→ WHAT IS REQUIRED:
The line holding "R = random.uniform" is the last one to output; start at the first line of the data, keep every line in between exactly, and leave out pictures.

- - -

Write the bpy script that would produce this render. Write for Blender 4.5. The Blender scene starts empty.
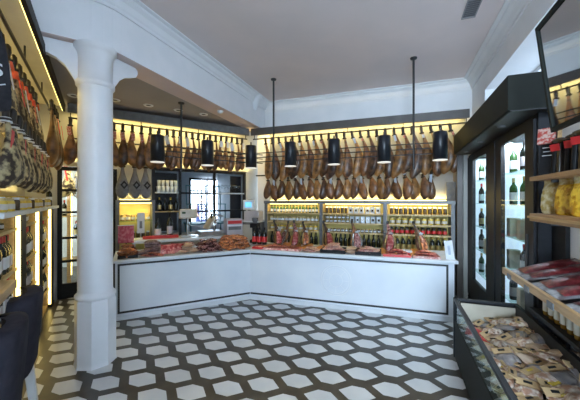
import bpy, math, random
from mathutils import Vector, Matrix
random.seed(7)
sc = bpy.context.scene
COL = sc.collection
PI = math.pi
R = random.uniform

# ------------------------------------------------------------------ materials
def mat(name, c1, c2=None, scale=8.0, rough=.5, metal=0.0, bump=0.0, rnd=0.0, detail=4, emit=None, es=0.0,
        stretch=(1, 1, 1), lo=.35, hi=.65, spec=.5):
    m = bpy.data.materials.new(name); m.use_nodes = True
    nt = m.node_tree; N = nt.nodes; L = nt.links
    b = N['Principled BSDF']
    b.inputs['Roughness'].default_value = rough
    b.inputs['Metallic'].default_value = metal
    b.inputs['Specular IOR Level'].default_value = spec
    c2 = c2 or tuple(x * .86 for x in c1)
    tc = N.new('ShaderNodeTexCoord'); mp = N.new('ShaderNodeMapping'); mp.inputs['Scale'].default_value = stretch
    nz = N.new('ShaderNodeTexNoise'); nz.inputs['Scale'].default_value = scale; nz.inputs['Detail'].default_value = detail
    rp = N.new('ShaderNodeValToRGB')
    rp.color_ramp.elements[0].position = lo; rp.color_ramp.elements[1].position = hi
    rp.color_ramp.elements[0].color = (*c1, 1); rp.color_ramp.elements[1].color = (*c2, 1)
    L.new(tc.outputs['Object'], mp.inputs['Vector']); L.new(mp.outputs[0], nz.inputs['Vector'])
    L.new(nz.outputs['Fac'], rp.inputs[0])
    out = rp.outputs[0]
    if rnd:
        oi = N.new('ShaderNodeObjectInfo'); mr = N.new('ShaderNodeMapRange')
        mr.inputs[3].default_value = 1 - rnd; mr.inputs[4].default_value = 1 + rnd
        hs = N.new('ShaderNodeHueSaturation')
        L.new(oi.outputs['Random'], mr.inputs[0]); L.new(mr.outputs[0], hs.inputs['Value']); L.new(out, hs.inputs['Color'])
        out = hs.outputs[0]
    L.new(out, b.inputs['Base Color'])
    if bump:
        bp = N.new('ShaderNodeBump'); bp.inputs['Strength'].default_value = bump; bp.inputs['Distance'].default_value = .01
        L.new(nz.outputs['Fac'], bp.inputs['Height']); L.new(bp.outputs[0], b.inputs['Normal'])
    if emit:
        b.inputs['Emission Color'].default_value = (*emit, 1); b.inputs['Emission Strength'].default_value = es
    return m

def glass(name, tint=(.92, .97, .96), rough=.02, f=1.45):
    m = bpy.data.materials.new(name); m.use_nodes = True
    nt = m.node_tree; N = nt.nodes; L = nt.links
    N.remove(N['Principled BSDF'])
    t = N.new('ShaderNodeBsdfTransparent'); t.inputs[0].default_value = (*tint, 1)
    g = N.new('ShaderNodeBsdfGlossy'); g.inputs['Roughness'].default_value = rough
    lw = N.new('ShaderNodeLayerWeight'); pw = N.new('ShaderNodeMath'); pw.operation = 'POWER'; pw.inputs[1].default_value = 4
    fr = N.new('ShaderNodeMath'); fr.operation = 'MULTIPLY_ADD'; fr.inputs[1].default_value = min(.9, (f - 1) * 1.3); fr.inputs[2].default_value = .035
    L.new(lw.outputs['Facing'], pw.inputs[0]); L.new(pw.outputs[0], fr.inputs[0])
    mx = N.new('ShaderNodeMixShader')
    L.new(fr.outputs[0], mx.inputs[0]); L.new(t.outputs[0], mx.inputs[1]); L.new(g.outputs[0], mx.inputs[2])
    L.new(mx.outputs[0], N['Material Output'].inputs[0])
    return m

M = {}
def mk(k, *a, **kw): M[k] = mat(k, *a, **kw)
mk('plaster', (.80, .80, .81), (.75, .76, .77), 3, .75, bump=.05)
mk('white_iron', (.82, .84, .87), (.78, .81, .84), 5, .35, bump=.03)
mk('ceil', (.80, .70, .68), (.73, .65, .64), 1.2, .8)
mk('lowceil', (.36, .33, .33), (.32, .30, .30), 2, .8)
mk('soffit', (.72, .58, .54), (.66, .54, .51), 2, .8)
mk('rackboard', (.52, .50, .42), (.44, .42, .34), 3, .7)
mk('rackpanel', (.30, .31, .32), (.25, .26, .27), 3, .7)
mk('wallpanel', (.50, .50, .46), (.42, .42, .39), 3, .7)
mk('tile_white', (.66, .68, .69), (.54, .57, .60), 2.4, .28)
mk('tile_dark', (.060, .054, .044), (.036, .033, .028), 7, .32, spec=.35)
mk('counter', (.73, .77, .81), (.66, .71, .77), 2.2, .38, bump=.02)
mk('emblem', (.80, .82, .84), (.76, .79, .82), 4, .3)
mk('top', (.70, .73, .75), (.62, .66, .70), 5, .25)
mk('dark', (.018, .019, .021), (.028, .028, .03), 9, .45)
mk('darkframe', (.016, .018, .024), (.010, .011, .014), 9, .45, spec=.3)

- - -

→ COMPLETED EXERCISE:
Write the bpy script that would produce this render. Write for Blender 4.5. The Blender scene starts empty.
import bpy, math, random
from mathutils import Vector, Matrix
random.seed(7)
sc = bpy.context.scene
COL = sc.collection
PI = math.pi
R = random.uniform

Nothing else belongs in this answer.